As one speaker at the conference pointed out, unlike in the US or England, there is no crime in law that applies to racially aggravated attack. ``All we have in Ireland is the Incitement to Hatred Act, which is so weak in its provisions that it can only be described as pathetic.''

Donncha O'Connell, in an outstanding contribution, spoke of the scope afforded to human rights activists in the use of international conventions to force the Dublin government to comply with its human rights obligations.

Emerging from the Good Friday Agreement there is the Human Rights Commission, which the government has been forced, most reluctantly, to set up. There is the Equality Authority, with the potential to equality proof present and future legislation. There is also the Equal Status Act, now law, which offers wide potential to seek redress against discrimination.
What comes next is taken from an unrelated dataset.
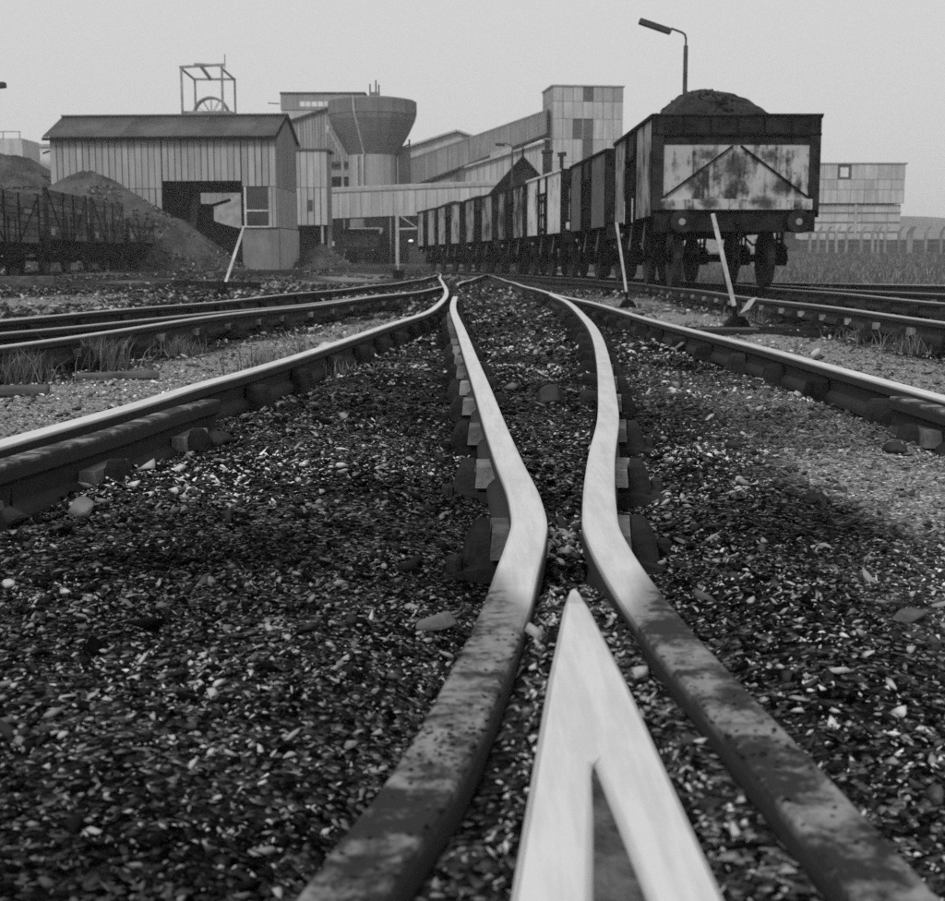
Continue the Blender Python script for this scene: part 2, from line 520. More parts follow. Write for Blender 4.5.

The Dublin Government is under increasing international pressure to incorporate the Human Rights Convention into our law. It remains the only one of 41 states in the Council of Europe not yet to have done so.

Increasingly, the government is under pressure to satisfy the international demand for compliance with international standards of respect for human rights.

It may not eradicate the existing racism in this country, which has been so carefully fostered by government in their treatment of asylum seekers and immigrant workers, but it represents a small beginning in the long war to end discrimination and to govern with a respect for the rights of human beings, whatever their colour or origin.

Nineteen entirely innocent human beings in chains was a very bad beginning.